Dans ce troisième domaine, le traitement des données passe par l’exploitation de données externes : documents des médias : presse, réseaux sociaux. Mots clefs positifs / négatifs, neutres… ce qui permet d’avoir de l’information grise ; l’usage des Bots informatiques (agent logiciel qui interagit), source de gains de temps et d’efficacité pour les collaborateurs ; le traitement automatique du langage naturel (NLP), génération de textes, technologie de graphes pour identifier des liens entre contreparties…  ; la restitution d’analyses (deals M&A, contrats commerciaux, risques sectoriels…).

Le défi de la connaissance des projets des clients est le cœur du sujet mais également la confiance et l’éthique. Aucune concession à l’honneur ni à la rigueur ne se justifie dans un contexte où tous les risques s’accroissent significativement, en termes opérationnel (attaques des SI et des comptes, financiers avec la gestion des actifs et des passifs) ou de contrepartie (défaillances).

Il n’y a aucun doute sur le fait que la donnée appartient au client qui est également un consommateur et un citoyen. Il est capital d’obtenir un consentement éclairé et réversible. Plusieurs questions se posent : 

  • Quel accès, quelle transparence (pédagogie, explicabilité des moteurs de calculs qui tournent très vite), quelle pertinence des algorithmes ?
  • Comment les algorithmes sont-ils auditables et non discriminants ?

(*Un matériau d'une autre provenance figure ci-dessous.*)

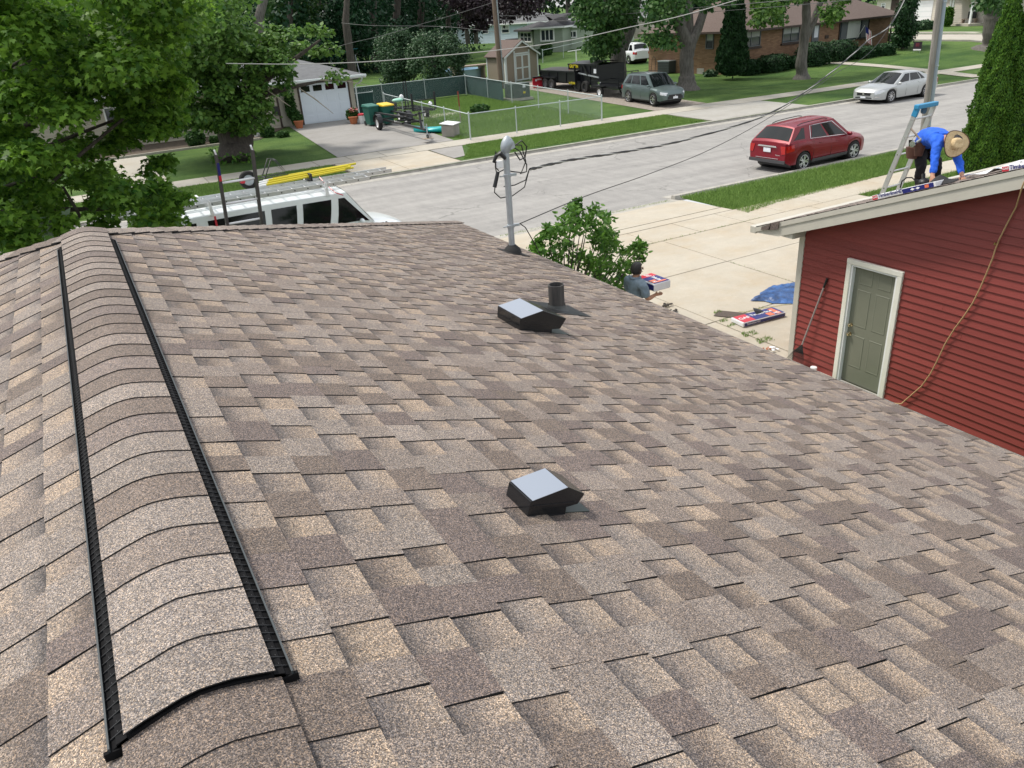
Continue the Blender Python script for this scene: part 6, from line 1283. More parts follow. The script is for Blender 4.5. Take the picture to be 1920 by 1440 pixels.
# --- left house with the white garage door
LA, LB = (-9.0, 44.7), (14.9, 44.7); gl = g(12, 44.7)
lh = thing('house', 'beige sided house with a grey roof and a white garage door across the street', 'house', (14.9, 44.7, gl))
e_ = PY(690,138,44.1); zL = 2.32+gl
gd0, gt = on_wall(LA, LB, 560, 168); gd1, _ = on_wall(LA, LB, 651, 160); gtop = gl+2.08
dd0, _ = on_wall(LA, LB, 531, 240); dd1, _ = on_wall(LA, LB, 552, 236)
wins = [(on_wall(LA, LB, 340, 190)[0], on_wall(LA, LB, 366, 190)[0]), (on_wall(LA, LB, 195, 205)[0], on_wall(LA, LB, 232, 205)[0])]
holes = [(gd0-.08, gd1+.08, gl, gtop+.08), (dd0-.05, dd1+.05, gl, gl+2.1)]+[(a, b, gl+.9, gl+1.95) for a, b in wins]
lapwall(LA, LB, gl-.05, zL-.12, .2, W['beige'], lh, holes=holes)
mb = MB(); mb.box((-9, 44.72, gl-.2), (14.88, 53, zL-.1)); mb.build('wall', W['beige'], lh, world=True)
lapwall((14.9,44.7), (14.9,53), gl-.05, zL-.12, .2, W['beige'], lh)
gdr = rect_on(lh, LA, LB, gd0, gd1, gl+.02, gtop, -.01, mat('white_garage_door', (.66,.73,.80), .4), 'garage_door', .05)
for r in range(4):
    for c in range(4):
        w_ = (gd1-gd0)/4; s0 = gd0+w_*c+.10; s1 = s0+w_-.20; z0 = gl+.08+r*.515; z1 = z0+.38
        if r == 3: o = rect_on(lh, LA, LB, s0, s1, z0+.06, z1-.02, .042, W['darkglass'], 'door_window', .01); 
        else: o = rect_on(lh, LA, LB, s0, s1, z0, z1, .038, gdr.data.materials[0], 'door_panel', .012, .006)
        o.parent = gdr; o.location = -wloc(gdr) if False else (0,0,0); o.location = Vector((0,0,0))
for s0, s1, z0, z1 in ((gd0-.09,gd0,gl,gtop+.09),(gd1,gd1+.09,gl,gtop+.09),(gd0,gd1,gtop,gtop+.09)): rect_on(lh, LA, LB, s0, s1, z0, z1, .0, W['brownframe'], 'door_frame', .06)
rect_on(lh, LA, LB, dd0, dd1, gl+.05, gl+2.05, .0, mat('beige_door', (.36,.34,.29), .6), 'front_door', .04); rect_on(lh, LA, LB, dd0-.09, dd0, gl, gl+2.1, .0, W['brownframe'], 'door_frame', .06)
for a, b in wins: window(lh, LA, LB, a, b, gl+.95, gl+1.9, W['white'], 2, False)
hiproof(lh, [(-9.6,44.1),(15.5,44.1),(15.5,53.6),(-9.6,53.6)], zL, [(-5,48.85),(10.8,48.85)], zL+1.55, W['roofgrey'], fascia=W['white'], fh=.16)
mb = MB(); mb.box((-9.6,43.98,zL-.10),(15.5,44.09,zL+.02)); mb.build('gutter', W['gutter'], lh, world=True, bevel=.02)
mb = MB(); mb.tube([(15.3,44.1,zL-.1),(15.25,44.3,zL-.35),(14.98,44.6,zL-.55),(14.98,44.62,gl+.1)], .045, 8); mb.build('downspout', W['gutter'], lh, world=True)
s_, z_ = on_wall(LA, LB, 517, 207); rect_on(lh, LA, LB, s_-.12, s_+.12, z_-.25, z_+.2, .0, W['black'], 'mailbox', .14, .02)
# --- brick house on the corner lot
WL, WC, WR = P(1216,135), P(1384,141), P(1663,87); zs_ = [on_wall(tuple(WL)[:2],tuple(WC)[:2],1219,61)[1], on_wall(tuple(WL)[:2],tuple(WC)[:2],1380,59)[1], on_wall(tuple(WC)[:2],tuple(WR)[:2],1655,38)[1]]; print('BRICK', WL, WC, WR, zs_); ZB = .12+sum(zs_)/3; bh = thing('house', 'tan brick house with a brown hip roof and dark window frames', 'house', (WC.x, WC.y, g(WC.x, WC.y)))
def wall_quad(parent, A, B, z1, m, zoff=-.3, name='wall'):
    mb = MB(); mb.poly([(A[0],A[1],g(A[0],A[1])+zoff),(B[0],B[1],g(B[0],B[1])+zoff),(B[0],B[1],z1),(A[0],A[1],z1)]); return mb.build(name, m, parent, world=True)
dA = Vector((WC.x-WL.x, WC.y-WL.y)).normalized(); dB_ = Vector((WR.x-WC.x, WR.y-WC.y)).normalized(); nA = Vector((-dA.y, dA.x)); nB = Vector((-dB_.y, dB_.x))
wall_quad(bh, WL, WC, ZB-.1, W['brick']); wall_quad(bh, WC, WR, ZB-.1, W['brick'])
WR2 = (WR.x+nB.x*9, WR.y+nB.y*9); wall_quad(bh, WR, WR2, ZB-.1, W['brick']); WL2 = (WL.x+nA.x*9.5, WL.y+nA.y*9.5); wall_quad(bh, WL2, WL, ZB-.1, W['brick'])
def on2(A, B, px, py): return on_wall((A.x,A.y),(B.x,B.y),px,py)
def winpx(parent, A, B, x0, y0, x1, y1, frame, panes, cross=True, **k):
    s0, z1 = on_wall((A[0],A[1]),(B[0],B[1]),x0,y0); s1, _ = on_wall((A[0],A[1]),(B[0],B[1]),x1,y0); _, z0 = on_wall((A[0],A[1]),(B[0],B[1]),(x0+x1)/2,y1); return window(parent, A, B, s0, s1, z0, z1, frame, panes, cross, **k), (s0, s1, z0, z1)
W['dframe'] = mat('slate_frame', (.10,.11,.12), .5)
winpx(bh, WL, WC, 1326,63,1338,90, W['dframe'], 1); winpx(bh, WL, WC, 1242,64,1254,90, W['dframe'], 1); rect_on(bh, WL, WC, *[on2(WL,WC,x,133)[0] for x in (1307,1320)], on2(WL,WC,1312,139)[1], on2(WL,WC,1312,128)[1], .0, W['kerb'], 'basement_vent', .03)
for (x0,y0,x1,y1,p) in ((1392,56,1425,86,2),(1469,50,1498,77,2)): 
    _, (s0,s1,z0,z1) = winpx(bh, WC, WR, x0,y0,x1,y1, W['dframe'], p); rect_on(bh, WC, WR, s0-.2, s1+.2, z0-.22, z0-.1, .0, W['brownframe'], 'sill', .12)
_, (s0,s1,z0,z1) = winpx(bh, WC, WR, 1576,37,1629,73, W['brownframe'], 1, False, curtain=False)
rect_on(bh, WC, WR, s0+.2, s0+(s1-s0)*.24, z0, z1, .03, W['dframe'], 'side_pane', .03); rect_on(bh, WC, WR, s0+(s1-s0)*.26, s0+(s1-s0)*.70, z0+.1, z1-.05, .03, W['curtain'], 'curtain', .03); rect_on(bh, WC, WR, s0+(s1-s0)*.76, s1-.1, z0+.05, z1, .03, W['dframe'], 'side_pane', .03)
s0, zt = on2(WC, WR, 1524, 42); s1, _ = on2(WC, WR, 1537, 42); rect_on(bh, WC, WR, s0, s1, 1.0, zt, .0, W['dframe'], 'front_door', .05); rect_on(bh, WC, WR, s0+.25, s1-.15, zt-1.1, zt-.25, .05, W['plate'], 'door_window', .01); s_, z_ = on2(WC, WR, 1550, 69); rect_on(bh, WC, WR, s_-.25, s_+.2, z_-.12, z_+.12, .0, W['brownframe'], 'mail_slot', .06)
def off_(P_, d, k, n, m): return (P_.x+d.x*k+n.x*m, P_.y+d.y*k+n.y*m)
hiproof(bh, [off_(WC,dB_,-1.0,nB,-.55), off_(WR,dB_,1.0,nB,-.55), off_(WR,dB_,1.0,nB,9.6), off_(WC,dB_,-1.0,nB,9.6)], ZB, [off_(WC,dB_,3.0,nB,4.5), off_(WR,dB_,-2.6,nB,4.5)], ZB+2.1, W['roofbrown'], fascia=W['brownframe'], fh=.14)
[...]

Dans un métier de services, tout est basé sur le comportement. L’IA apporte une efficience quantitative majeure parce que la pression sur les coûts est telle que l’on doit être de plus en plus efficient. Le chief data officer doit garantir à la fois le traitement éthique des données et animer des personnes qui vont travailler en ce sens sur ces données internes et externes. Au regard du positionnement éthique des banques, la CNIL joue un rôle clé avec des interactions permanentes avec cette autorité. Il n’y a pas « d’entreprise éthique » mais seulement des personnes qui ont plus ou moins d’éthique. En matière de décision à une demande de crédit, l’IA vient en aide, mais chez BPSO la décision de refus de crédit est prise par l’humain. Sur une demande de crédit à la consommation par exemple, pas un seul courrier ne part depuis la banque sans une lecture humaine. 

Enfin, l’IA n’est pas encore suffisamment évoquée dans le dialogue social. Beaucoup de salariés ne savent pas comment fonctionne l’IA dans leur établissement et une démarche de clarification est nécessaire vis-à-vis des salariés. Des communautés libres ont été créées et sont accessibles aux représentants du personnel.